Sentencing
As part of a growing tough-on-crime attitude and a full-fledged War on Drugs in the 1980s, legislators at the state and federal levels passed a myriad of punitive laws. In the following decades, the incarcerated population exploded, reaching over two million by the 21st century and leaving the United States with the largest imprisoned population and a system riddled with racial disparities.
Over-criminalization and mass incarceration have overwhelmingly affected people of color. African-American men are disproportionately likely to be arrested, tried, and incarcerated for drug crimes, despite the fact that they are no more likely to use or sell illicit drugs than white men. Similarly, there are pervasive disparities in sentencing for the death penalty; 34 percent of executed defendants and 42 percent of death row prisoners are African-American.

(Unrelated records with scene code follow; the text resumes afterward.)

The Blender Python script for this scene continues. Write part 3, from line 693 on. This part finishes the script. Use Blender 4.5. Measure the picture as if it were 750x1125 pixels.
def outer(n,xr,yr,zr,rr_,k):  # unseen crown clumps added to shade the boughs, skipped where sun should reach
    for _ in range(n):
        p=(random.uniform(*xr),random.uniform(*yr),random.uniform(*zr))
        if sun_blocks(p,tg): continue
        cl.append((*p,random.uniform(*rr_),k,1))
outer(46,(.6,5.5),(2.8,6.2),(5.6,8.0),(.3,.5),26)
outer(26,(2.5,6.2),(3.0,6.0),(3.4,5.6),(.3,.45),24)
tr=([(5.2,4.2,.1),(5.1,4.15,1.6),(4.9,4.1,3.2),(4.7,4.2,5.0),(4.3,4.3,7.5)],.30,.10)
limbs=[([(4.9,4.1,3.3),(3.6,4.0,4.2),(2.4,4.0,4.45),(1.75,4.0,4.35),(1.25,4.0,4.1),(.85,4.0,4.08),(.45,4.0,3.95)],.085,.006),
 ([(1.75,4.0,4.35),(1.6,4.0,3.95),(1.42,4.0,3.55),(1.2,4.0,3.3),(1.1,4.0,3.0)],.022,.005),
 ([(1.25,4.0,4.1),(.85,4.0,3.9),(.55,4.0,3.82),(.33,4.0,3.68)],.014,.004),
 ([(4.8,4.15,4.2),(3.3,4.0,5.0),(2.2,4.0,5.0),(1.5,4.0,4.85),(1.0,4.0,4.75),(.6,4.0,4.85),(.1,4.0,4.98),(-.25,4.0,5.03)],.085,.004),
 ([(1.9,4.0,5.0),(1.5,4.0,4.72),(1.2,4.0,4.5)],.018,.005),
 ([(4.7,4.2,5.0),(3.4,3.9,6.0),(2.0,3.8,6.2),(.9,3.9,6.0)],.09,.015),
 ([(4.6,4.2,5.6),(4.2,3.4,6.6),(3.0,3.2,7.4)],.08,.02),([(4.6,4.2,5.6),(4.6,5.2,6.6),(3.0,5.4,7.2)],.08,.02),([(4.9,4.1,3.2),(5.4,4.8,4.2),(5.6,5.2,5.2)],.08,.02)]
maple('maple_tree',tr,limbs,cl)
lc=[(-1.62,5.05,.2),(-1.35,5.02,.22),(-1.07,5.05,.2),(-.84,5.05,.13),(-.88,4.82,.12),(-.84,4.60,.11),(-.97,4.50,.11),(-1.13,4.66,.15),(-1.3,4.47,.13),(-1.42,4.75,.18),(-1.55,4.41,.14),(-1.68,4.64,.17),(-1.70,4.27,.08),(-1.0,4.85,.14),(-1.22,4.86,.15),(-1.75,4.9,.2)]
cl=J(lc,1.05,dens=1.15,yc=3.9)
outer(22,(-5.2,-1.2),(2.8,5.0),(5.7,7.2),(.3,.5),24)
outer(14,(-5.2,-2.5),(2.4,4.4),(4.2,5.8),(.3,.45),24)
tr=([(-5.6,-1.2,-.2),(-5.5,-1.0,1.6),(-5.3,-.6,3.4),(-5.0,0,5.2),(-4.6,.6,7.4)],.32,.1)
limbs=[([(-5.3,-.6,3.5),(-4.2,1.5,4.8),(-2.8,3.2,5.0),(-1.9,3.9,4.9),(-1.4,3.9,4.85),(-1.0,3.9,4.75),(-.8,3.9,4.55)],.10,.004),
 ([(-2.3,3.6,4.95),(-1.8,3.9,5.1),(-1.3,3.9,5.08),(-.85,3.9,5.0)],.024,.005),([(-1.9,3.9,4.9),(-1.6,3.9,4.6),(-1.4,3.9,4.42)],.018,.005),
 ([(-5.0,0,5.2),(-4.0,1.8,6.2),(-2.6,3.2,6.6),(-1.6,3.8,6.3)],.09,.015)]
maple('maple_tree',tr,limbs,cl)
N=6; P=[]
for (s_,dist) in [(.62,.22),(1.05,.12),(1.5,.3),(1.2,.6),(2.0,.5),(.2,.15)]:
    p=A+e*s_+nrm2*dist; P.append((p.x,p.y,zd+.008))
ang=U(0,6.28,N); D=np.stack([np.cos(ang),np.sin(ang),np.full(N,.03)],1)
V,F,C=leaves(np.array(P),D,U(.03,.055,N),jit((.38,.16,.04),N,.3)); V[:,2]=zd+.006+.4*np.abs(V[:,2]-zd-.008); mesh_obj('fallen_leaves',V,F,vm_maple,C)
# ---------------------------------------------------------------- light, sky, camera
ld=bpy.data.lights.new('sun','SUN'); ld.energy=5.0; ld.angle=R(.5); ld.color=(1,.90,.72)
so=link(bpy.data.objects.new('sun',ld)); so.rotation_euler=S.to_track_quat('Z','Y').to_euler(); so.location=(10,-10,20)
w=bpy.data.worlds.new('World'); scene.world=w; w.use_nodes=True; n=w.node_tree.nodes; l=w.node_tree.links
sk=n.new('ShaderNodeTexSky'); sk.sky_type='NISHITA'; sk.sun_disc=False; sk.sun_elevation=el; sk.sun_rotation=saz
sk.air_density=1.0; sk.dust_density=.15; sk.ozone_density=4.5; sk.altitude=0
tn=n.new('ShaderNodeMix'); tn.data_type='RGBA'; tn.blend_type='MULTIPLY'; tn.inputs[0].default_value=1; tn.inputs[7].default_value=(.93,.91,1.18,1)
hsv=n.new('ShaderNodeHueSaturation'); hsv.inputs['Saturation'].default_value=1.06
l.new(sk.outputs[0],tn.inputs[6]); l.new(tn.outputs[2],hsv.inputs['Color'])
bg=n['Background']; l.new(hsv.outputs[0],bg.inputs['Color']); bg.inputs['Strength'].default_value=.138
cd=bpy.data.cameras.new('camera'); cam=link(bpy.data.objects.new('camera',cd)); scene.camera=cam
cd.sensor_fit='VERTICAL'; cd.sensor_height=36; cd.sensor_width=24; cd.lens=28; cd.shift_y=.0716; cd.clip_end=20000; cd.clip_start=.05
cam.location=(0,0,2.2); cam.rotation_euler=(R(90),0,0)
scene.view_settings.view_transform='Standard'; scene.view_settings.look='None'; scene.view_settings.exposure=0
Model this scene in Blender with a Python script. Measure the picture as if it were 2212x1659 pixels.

There has also been a profound increase in the incarceration of women and girls over the past few decades. Though there are more men in prison than women, female imprisonment has grown twice as fast as male imprisonment since 1980. Racial and ethnic disparities persist across gender lines; the imprisonment rate for African American women is two times as high and the rate for Hispanic women is 1.3 times as high as the rate for white women. The disparity is even more pronounced for girls; Native girls are more than 4 times as likely, African American girls are 3.5 times as likely, and Latina girls 38 percent as likely than white girls to be incarcerated.
In recent years, growing recognition of the massive human and economic costs of mass incarceration has caused a bipartisan coalition to coalesce around sentencing reform. For decades, the Union for Reform Judaism has opposed mandatory minimums for first-time drug offenders, opposed the death penalty, and called for rehabilitative alternatives to incarceration.